Victoria 

A lo lejos, el manto de la noche ha dejado un retazo extendido sobre el horizonte. Cruzamos el Chajá con su laguna y sus pobladas sombras. Ramilletes de pájaros ascienden desde la orilla de la ruta hacia los cultivos espigados. El gran rey se dirige como una pelota en llamas hacía el arco que forman los cirros.
Ascendemos y descendemos en una sinuosidad que bien pudiera ser el vuelo de un pájaro.
A veces, la belleza es una lengua extranjera cuyos gestos son inaprensibles.
Las palabras se posan en las ramas. Un gran riacho cruza por el noroeste la ciudad de Victoria, empotrada en una loma con sus calles angostas y bocacalles cerradas. Su historia está grabada en el rostro de sus edificios antiguos y en los mohines de su río. En su puerto arrinconado en un extremo del muelle, abundan las pequeñas embarcaciones. Río adentro, los barcos pesqueros arrían con su palo mayor, las nubes.

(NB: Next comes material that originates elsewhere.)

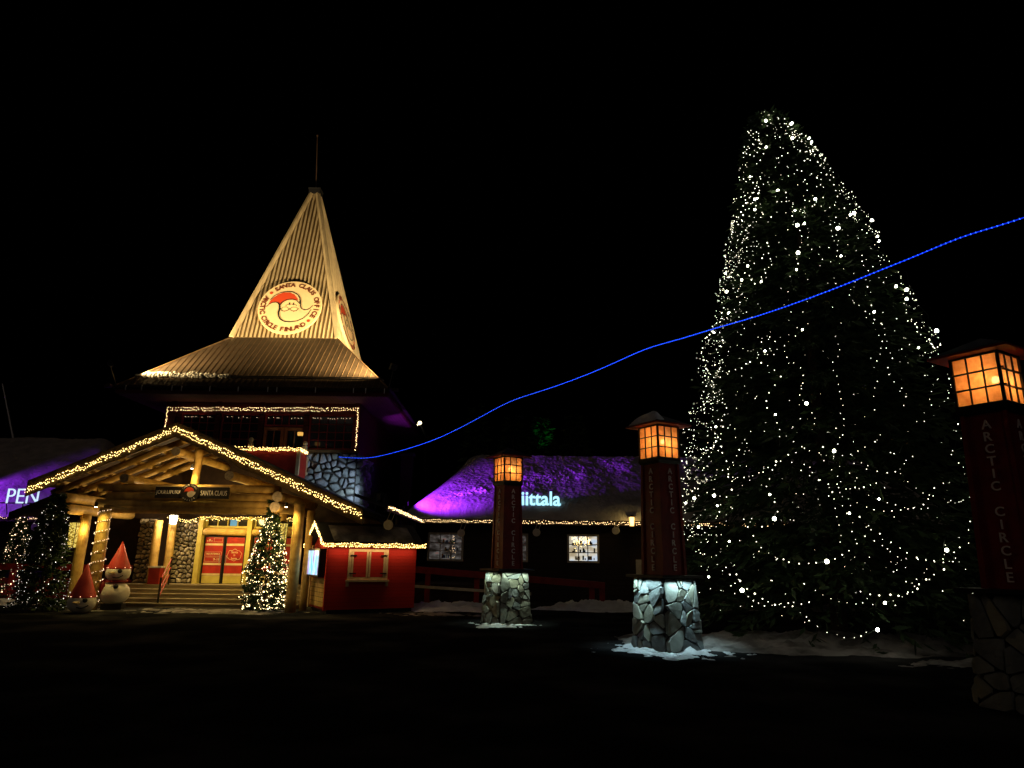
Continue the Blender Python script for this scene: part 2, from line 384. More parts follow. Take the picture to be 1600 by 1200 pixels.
# ------------------------------------------------------------------ ground and snow
g = MB(); g.add([(-150, -30, 0), (150, -30, 0), (150, 300, 0), (-150, 300, 0)], [(0, 1, 2, 3)])
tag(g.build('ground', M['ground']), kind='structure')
def mound(name, cx, cy, rx, ry, h, seed, m='snow_dirty', n=80, hole=None, sharp=1.3):
    mb = MB(); vs = []; fs = []
    for j in range(n + 1):
        for i in range(n + 1):
            u, v = i / n * 2 - 1, j / n * 2 - 1; an_ = math.atan2(v, u); d = math.hypot(u, v) * (1.12 + .5 * noise.noise((math.cos(an_) * 1.7 + seed, math.sin(an_) * 1.7, 0)) + .22 * noise.noise((u * 5, v * 5, seed))); x, y = cx + u * rx, cy + v * ry
            e = max(0, 1 - d ** sharp)
            z = h * e * (.75 + .5 * noise.noise((x * 1.1, y * 1.1, seed))) + .4 * h * max(0, e) ** .5 * noise.noise((x * 2.6, y * 2.6, seed + 5)) + .25 * h * max(0, e) ** .5 * noise.noise((x * 7, y * 7, seed)) + .16 * h * max(0, e) ** .5 * noise.noise((x * 15, y * 15, seed)) - .03
            vs.append((x, y, z if d < 1 else -.04))
    for j in range(n):
        for i in range(n): a = j * (n + 1) + i; fs.append((a, a + 1, a + n + 2, a + n + 1))
    if name == 'snow_patch' and h < .3: vs = [(x, y, z - h * .3 + h * .3 * noise.noise((x * 3.5, y * 3.5, 7)) + h * .1 * noise.noise((x * 11, y * 11, 3))) for x, y, z in vs]
    mb.add(vs, fs); o = mb.build(name, M[m], smooth=True); return tag(o, kind='structure')
mound('snow_bank', -1.9, 25.0, 3.0, 1.9, .28, 1, m='snow')
mound('snow_bank', 3.3, 25.6, 3.1, 1.5, .42, 2, m='snow')
mound('snow_bank', 7.4, 15.9, 4.9, 2.3, .32, 3)
mound('snow_bank', 9.5, 27.0, 5.5, 1.5, .4, 4)
mound('snow_bank', -18.5, 24.4, 2.4, 1.3, .3, 5, m='snow')
mound('snow_bank', -8.3, 22.0, 1.5, .6, .12, 6)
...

Veo una placa de bronce en la fachada de un edificio antiguo, junto a otros apellidos resalta uno: Anadon y, encuentro los versos de Ligia, leídos alguna vez en la intimidad de “Juguetes como niños”. Más allá encontraré a Muñoz, Carriego, Mastronardi, Ortiz. Y muchas otros más, regresaré a estos lugares, entre sus páginas.
Escribir es encontrarse.
La calle sube hasta el mirador de la Virgen de Fátima y allí como si explotara se abre hacia todos los costados, el país de los árboles. Nuestros ojos echan a volar. El río se ensancha frente a las escalinatas de la costanera y como una víbora se pierde entre el follaje agreste.
Más allá, lo estrangula la mano del hombre. Después vendrá la Abadía del niño Dios, el Monte de los Ombúes, el Cerro de la Matanza.
Algunos sacan fotos, yo me llevo palabras nuevas encontradas entre las hojas de las bandurrias y los cuesillos, cantos de bigua, urataú y las traslado en medio de la noche.
Escribir es transportar.
Ramas de sombras se rinden a los rayos del alba que iluminan como fósforos la ciudad de las cinco colinas.